====== EXCERPTED RECORDS ======

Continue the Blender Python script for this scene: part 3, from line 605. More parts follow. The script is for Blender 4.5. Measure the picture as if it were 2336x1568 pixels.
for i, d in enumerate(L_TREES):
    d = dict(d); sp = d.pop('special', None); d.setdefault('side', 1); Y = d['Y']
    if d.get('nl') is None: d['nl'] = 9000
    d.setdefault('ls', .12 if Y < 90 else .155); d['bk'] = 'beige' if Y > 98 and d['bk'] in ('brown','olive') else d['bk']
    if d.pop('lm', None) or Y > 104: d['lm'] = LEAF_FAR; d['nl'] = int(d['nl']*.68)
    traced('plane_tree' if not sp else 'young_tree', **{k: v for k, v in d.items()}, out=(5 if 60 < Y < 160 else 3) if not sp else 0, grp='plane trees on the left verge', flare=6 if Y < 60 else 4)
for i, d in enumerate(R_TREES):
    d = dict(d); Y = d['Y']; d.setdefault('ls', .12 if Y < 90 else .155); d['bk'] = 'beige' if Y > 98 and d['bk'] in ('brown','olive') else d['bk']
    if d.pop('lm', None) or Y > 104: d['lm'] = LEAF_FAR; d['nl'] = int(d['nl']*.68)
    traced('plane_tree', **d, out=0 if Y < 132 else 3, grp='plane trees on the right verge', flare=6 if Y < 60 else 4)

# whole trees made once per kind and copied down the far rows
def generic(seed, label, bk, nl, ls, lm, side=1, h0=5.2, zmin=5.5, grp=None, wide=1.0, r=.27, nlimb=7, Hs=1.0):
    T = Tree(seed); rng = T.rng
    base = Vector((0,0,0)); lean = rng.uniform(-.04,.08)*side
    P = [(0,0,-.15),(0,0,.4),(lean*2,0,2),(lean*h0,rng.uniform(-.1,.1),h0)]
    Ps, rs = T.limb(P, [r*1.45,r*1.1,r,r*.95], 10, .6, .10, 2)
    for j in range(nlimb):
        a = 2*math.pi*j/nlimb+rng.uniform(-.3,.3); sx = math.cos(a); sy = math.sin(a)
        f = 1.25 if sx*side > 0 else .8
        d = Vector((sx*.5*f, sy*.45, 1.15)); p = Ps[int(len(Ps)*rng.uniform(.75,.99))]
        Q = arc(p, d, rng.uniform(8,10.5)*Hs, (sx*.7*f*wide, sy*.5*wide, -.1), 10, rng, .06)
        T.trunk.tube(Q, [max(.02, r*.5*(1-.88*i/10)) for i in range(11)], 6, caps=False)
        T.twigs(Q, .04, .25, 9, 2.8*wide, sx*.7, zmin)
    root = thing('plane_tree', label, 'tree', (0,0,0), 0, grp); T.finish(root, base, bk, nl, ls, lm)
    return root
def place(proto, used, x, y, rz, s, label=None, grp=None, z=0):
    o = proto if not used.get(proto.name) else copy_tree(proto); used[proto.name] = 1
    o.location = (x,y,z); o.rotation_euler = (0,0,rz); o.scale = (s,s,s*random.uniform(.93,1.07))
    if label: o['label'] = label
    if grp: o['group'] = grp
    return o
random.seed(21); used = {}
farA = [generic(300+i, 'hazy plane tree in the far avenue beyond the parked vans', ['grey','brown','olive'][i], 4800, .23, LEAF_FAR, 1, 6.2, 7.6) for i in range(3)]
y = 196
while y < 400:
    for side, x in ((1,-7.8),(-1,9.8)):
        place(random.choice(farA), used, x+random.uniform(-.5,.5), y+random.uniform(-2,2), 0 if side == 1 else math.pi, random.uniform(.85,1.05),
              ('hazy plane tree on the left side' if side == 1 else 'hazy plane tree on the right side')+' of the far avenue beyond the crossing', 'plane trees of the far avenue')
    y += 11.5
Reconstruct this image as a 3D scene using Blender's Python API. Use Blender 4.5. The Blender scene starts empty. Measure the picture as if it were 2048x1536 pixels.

======

INSTRUCTIONS FOR THE TASK: Repeat the entries exactly, all of them.

FULL OUTPUT:
Continue the Blender Python script for this scene: part 3, from line 605. More parts follow. The script is for Blender 4.5. Measure the picture as if it were 2336x1568 pixels.
for i, d in enumerate(L_TREES):
    d = dict(d); sp = d.pop('special', None); d.setdefault('side', 1); Y = d['Y']
    if d.get('nl') is None: d['nl'] = 9000
    d.setdefault('ls', .12 if Y < 90 else .155); d['bk'] = 'beige' if Y > 98 and d['bk'] in ('brown','olive') else d['bk']
    if d.pop('lm', None) or Y > 104: d['lm'] = LEAF_FAR; d['nl'] = int(d['nl']*.68)
    traced('plane_tree' if not sp else 'young_tree', **{k: v for k, v in d.items()}, out=(5 if 60 < Y < 160 else 3) if not sp else 0, grp='plane trees on the left verge', flare=6 if Y < 60 else 4)
for i, d in enumerate(R_TREES):
    d = dict(d); Y = d['Y']; d.setdefault('ls', .12 if Y < 90 else .155); d['bk'] = 'beige' if Y > 98 and d['bk'] in ('brown','olive') else d['bk']
    if d.pop('lm', None) or Y > 104: d['lm'] = LEAF_FAR; d['nl'] = int(d['nl']*.68)
    traced('plane_tree', **d, out=0 if Y < 132 else 3, grp='plane trees on the right verge', flare=6 if Y < 60 else 4)

# whole trees made once per kind and copied down the far rows
def generic(seed, label, bk, nl, ls, lm, side=1, h0=5.2, zmin=5.5, grp=None, wide=1.0, r=.27, nlimb=7, Hs=1.0):
    T = Tree(seed); rng = T.rng
    base = Vector((0,0,0)); lean = rng.uniform(-.04,.08)*side
    P = [(0,0,-.15),(0,0,.4),(lean*2,0,2),(lean*h0,rng.uniform(-.1,.1),h0)]
    Ps, rs = T.limb(P, [r*1.45,r*1.1,r,r*.95], 10, .6, .10, 2)
    for j in range(nlimb):
        a = 2*math.pi*j/nlimb+rng.uniform(-.3,.3); sx = math.cos(a); sy = math.sin(a)
        f = 1.25 if sx*side > 0 else .8
        d = Vector((sx*.5*f, sy*.45, 1.15)); p = Ps[int(len(Ps)*rng.uniform(.75,.99))]
        Q = arc(p, d, rng.uniform(8,10.5)*Hs, (sx*.7*f*wide, sy*.5*wide, -.1), 10, rng, .06)
        T.trunk.tube(Q, [max(.02, r*.5*(1-.88*i/10)) for i in range(11)], 6, caps=False)
        T.twigs(Q, .04, .25, 9, 2.8*wide, sx*.7, zmin)
    root = thing('plane_tree', label, 'tree', (0,0,0), 0, grp); T.finish(root, base, bk, nl, ls, lm)
    return root
def place(proto, used, x, y, rz, s, label=None, grp=None, z=0):
    o = proto if not used.get(proto.name) else copy_tree(proto); used[proto.name] = 1
    o.location = (x,y,z); o.rotation_euler = (0,0,rz); o.scale = (s,s,s*random.uniform(.93,1.07))
    if label: o['label'] = label
    if grp: o['group'] = grp
    return o
random.seed(21); used = {}
farA = [generic(300+i, 'hazy plane tree in the far avenue beyond the parked vans', ['grey','brown','olive'][i], 4800, .23, LEAF_FAR, 1, 6.2, 7.6) for i in range(3)]
y = 196
while y < 400:
    for side, x in ((1,-7.8),(-1,9.8)):
        place(random.choice(farA), used, x+random.uniform(-.5,.5), y+random.uniform(-2,2), 0 if side == 1 else math.pi, random.uniform(.85,1.05),
              ('hazy plane tree on the left side' if side == 1 else 'hazy plane tree on the right side')+' of the far avenue beyond the crossing', 'plane trees of the far avenue')
    y += 11.5
Reconstruct this image as a 3D scene using Blender's Python API. Use Blender 4.5. The Blender scene starts empty. Measure the picture as if it were 2048x1536 pixels.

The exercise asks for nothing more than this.